Nose in your blow…

I have a bit of an obsession with the plight of the successful musician stuck in a lousy record deal. It just amazes me that after decades, heck nearly a century of musicians getting reamed by record contracts, management contracts, publishing deals, promotional deals, etc. ad infinitum that no one ever seems to get wise.

On the one hand I get it. You want your record to be released and you want people to be able to buy it. Making music, like making any art, is largely an external expression of the artist’s ego. He/She wants to be loved and he/she wants to have their work appreciated. I get that. But it would seem that after all this time that some musician would occassionally consider whether signing on the dotted line was a good idea based upon the obligations contained in the contract.

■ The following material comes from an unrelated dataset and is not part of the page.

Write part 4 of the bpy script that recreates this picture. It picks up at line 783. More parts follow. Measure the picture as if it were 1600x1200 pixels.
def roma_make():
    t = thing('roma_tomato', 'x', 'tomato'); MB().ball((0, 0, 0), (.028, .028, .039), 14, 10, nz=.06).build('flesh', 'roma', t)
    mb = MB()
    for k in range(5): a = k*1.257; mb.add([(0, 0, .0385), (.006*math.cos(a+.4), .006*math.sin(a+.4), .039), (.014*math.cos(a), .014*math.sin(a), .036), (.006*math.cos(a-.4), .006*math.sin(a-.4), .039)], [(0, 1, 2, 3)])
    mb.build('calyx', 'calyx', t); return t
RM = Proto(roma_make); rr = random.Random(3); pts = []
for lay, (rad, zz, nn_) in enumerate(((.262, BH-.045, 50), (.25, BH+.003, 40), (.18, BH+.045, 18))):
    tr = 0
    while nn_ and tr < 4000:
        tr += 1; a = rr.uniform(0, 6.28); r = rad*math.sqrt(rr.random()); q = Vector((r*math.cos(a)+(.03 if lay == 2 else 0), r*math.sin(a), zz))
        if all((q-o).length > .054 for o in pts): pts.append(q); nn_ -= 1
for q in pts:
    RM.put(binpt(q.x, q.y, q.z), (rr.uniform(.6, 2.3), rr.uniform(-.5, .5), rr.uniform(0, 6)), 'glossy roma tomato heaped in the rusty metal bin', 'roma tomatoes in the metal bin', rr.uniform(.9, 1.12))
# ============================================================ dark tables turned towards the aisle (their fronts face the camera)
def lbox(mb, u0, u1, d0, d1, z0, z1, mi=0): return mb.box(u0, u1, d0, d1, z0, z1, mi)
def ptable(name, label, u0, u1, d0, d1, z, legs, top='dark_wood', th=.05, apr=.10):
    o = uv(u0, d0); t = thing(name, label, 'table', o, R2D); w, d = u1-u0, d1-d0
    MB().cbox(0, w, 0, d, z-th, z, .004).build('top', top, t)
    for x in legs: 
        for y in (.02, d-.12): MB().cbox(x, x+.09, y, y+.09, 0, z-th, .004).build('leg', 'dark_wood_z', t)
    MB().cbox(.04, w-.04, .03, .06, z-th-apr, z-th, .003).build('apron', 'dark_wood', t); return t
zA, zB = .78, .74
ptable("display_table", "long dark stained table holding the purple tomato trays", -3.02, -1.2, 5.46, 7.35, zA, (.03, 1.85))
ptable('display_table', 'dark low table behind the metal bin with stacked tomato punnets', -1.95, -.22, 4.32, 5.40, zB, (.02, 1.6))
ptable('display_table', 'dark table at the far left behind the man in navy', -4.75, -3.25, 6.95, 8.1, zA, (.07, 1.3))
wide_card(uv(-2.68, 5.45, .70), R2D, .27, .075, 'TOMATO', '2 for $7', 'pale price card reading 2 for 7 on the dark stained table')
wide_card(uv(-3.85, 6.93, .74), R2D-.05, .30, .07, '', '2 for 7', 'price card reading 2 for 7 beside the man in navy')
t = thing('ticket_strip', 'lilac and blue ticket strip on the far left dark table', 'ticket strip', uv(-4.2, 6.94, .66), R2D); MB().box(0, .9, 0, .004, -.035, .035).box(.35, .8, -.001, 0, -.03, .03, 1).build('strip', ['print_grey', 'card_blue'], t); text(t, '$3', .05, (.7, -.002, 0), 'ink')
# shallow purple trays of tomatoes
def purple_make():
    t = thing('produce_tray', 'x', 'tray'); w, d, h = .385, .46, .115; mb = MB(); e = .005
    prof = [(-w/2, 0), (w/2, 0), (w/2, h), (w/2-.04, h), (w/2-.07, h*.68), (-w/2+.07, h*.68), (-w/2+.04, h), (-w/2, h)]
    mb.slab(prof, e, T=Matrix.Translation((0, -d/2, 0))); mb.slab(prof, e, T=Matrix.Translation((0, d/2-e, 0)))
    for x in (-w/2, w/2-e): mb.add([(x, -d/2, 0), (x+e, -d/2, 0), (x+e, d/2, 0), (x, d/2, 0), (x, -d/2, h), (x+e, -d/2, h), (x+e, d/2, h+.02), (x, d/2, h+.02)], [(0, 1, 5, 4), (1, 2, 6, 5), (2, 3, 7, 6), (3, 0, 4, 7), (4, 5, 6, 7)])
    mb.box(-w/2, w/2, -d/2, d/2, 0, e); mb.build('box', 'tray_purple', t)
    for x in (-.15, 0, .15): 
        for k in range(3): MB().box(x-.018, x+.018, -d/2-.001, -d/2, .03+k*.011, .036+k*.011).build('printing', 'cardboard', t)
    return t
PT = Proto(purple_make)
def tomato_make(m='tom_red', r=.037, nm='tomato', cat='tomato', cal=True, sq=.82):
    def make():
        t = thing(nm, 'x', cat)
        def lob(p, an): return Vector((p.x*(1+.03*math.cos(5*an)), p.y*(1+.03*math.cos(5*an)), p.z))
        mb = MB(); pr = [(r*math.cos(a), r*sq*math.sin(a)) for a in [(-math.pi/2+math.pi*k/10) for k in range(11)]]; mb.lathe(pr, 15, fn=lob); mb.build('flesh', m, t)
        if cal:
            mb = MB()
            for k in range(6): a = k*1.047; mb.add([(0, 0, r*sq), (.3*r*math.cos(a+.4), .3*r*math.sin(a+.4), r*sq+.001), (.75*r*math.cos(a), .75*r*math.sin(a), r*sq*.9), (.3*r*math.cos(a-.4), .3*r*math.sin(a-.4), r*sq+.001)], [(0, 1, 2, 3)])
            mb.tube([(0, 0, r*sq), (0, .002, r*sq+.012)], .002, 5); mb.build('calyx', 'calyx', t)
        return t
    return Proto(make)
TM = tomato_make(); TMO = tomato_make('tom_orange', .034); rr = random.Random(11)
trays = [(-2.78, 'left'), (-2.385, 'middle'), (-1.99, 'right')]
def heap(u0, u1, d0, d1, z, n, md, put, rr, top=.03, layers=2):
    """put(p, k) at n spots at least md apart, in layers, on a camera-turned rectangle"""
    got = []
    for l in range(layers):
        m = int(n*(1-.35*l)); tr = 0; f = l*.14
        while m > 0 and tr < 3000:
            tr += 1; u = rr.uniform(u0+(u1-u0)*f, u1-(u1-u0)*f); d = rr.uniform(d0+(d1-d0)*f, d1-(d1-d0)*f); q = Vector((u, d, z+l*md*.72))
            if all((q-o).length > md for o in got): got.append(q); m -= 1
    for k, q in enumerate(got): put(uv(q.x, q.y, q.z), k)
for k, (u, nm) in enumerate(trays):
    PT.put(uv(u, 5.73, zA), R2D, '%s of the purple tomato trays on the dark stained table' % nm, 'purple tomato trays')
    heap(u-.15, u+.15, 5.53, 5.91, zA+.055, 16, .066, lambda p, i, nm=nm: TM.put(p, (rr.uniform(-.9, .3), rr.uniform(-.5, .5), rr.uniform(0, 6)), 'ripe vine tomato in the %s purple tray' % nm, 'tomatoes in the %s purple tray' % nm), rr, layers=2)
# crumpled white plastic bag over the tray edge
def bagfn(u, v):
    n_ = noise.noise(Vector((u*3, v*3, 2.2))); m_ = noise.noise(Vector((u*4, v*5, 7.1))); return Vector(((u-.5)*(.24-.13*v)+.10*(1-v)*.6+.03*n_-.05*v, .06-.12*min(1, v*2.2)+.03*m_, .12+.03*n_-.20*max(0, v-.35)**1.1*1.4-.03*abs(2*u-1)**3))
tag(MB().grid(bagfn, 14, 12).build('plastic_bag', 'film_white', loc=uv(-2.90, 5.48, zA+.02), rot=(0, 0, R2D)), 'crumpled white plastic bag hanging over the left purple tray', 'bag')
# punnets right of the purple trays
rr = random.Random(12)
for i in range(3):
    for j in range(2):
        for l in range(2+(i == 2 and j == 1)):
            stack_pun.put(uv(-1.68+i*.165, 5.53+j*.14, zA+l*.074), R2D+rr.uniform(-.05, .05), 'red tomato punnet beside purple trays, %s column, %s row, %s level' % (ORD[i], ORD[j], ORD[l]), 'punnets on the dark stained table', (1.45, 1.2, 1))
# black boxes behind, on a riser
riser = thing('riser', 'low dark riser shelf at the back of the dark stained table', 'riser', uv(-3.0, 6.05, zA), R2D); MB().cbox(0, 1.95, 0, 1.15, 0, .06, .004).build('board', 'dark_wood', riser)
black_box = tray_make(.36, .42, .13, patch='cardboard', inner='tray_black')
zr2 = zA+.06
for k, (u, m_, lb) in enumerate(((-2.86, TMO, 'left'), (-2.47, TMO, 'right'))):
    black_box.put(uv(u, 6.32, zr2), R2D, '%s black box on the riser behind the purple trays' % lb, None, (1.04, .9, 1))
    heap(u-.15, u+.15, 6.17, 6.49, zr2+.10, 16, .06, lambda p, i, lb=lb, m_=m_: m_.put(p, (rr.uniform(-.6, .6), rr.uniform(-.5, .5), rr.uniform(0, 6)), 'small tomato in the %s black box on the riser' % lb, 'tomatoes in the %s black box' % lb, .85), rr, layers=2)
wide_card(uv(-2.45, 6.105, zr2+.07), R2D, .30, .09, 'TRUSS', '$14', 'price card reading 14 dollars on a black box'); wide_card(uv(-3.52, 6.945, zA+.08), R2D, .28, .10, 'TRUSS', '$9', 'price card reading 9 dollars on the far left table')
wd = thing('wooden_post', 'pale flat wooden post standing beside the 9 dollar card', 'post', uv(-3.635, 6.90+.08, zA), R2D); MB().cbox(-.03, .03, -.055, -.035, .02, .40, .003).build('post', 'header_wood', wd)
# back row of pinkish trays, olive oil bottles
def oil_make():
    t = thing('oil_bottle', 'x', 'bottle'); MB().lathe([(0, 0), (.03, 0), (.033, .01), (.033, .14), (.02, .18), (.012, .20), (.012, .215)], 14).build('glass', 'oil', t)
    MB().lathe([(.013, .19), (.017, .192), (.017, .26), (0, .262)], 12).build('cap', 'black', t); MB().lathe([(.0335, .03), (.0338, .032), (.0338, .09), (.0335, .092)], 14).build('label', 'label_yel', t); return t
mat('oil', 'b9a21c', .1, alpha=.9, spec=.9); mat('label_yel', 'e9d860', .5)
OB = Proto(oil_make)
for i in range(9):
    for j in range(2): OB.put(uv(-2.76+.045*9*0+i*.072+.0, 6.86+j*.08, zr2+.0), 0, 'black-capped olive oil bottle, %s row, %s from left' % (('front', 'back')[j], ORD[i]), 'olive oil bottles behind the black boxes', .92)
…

Alas, nope. Doesn’t work that way. Steve Albini said is best:

Whenever I talk to a band who are about to sign with a major label, I always end up thinking of them in a particular context. I imagine a trench, about four feet wide and five feet deep, maybe sixty yards long, filled with runny, decaying shit. I imagine these people, some of them good friends, some of them barely acquaintances, at one end of this trench. I also imagine a faceless industry lackey at the other end holding a fountain pen and a contract waiting to be signed. Nobody can see what’s printed on the contract. It’s too far away, and besides, the shit stench is making everybody’s eyes water. The lackey shouts to everybody that the first one to swim the trench gets to sign the contract. Everybody dives in the trench and they struggle furiously to get to the other end. Two people arrive simultaneously and begin wrestling furiously, clawing each other and dunking each other under the shit. Eventually, one of them capitulates, and there’s only one contestant left. He reaches for the pen, but the Lackey says “Actually, I think you need a little more development. Swim again, please. Backstroke”. And he does of course.

Way back in the vast wastes of time (the late 1960s to be exact) it dawned on Van Morrison that he’d swum the above mentioned trench and needed to get out of his record deal and into a better one. He owed his label a certain number of songs and was smart enough to see that his contract allowed him to deliver pretty much any songs he wanted, so that’s what he did. Contractual obligations met he signed a lucrative deal with Warner Brothers and then handed them his masterpiece, Astral Weeks.

WFMU have dredged out the 30 songs that Morrison delivered to Bang Records to fulfill his contract and posted the mp3s for us to enjoy. It’s hilarious. I particularly like Want A Danish.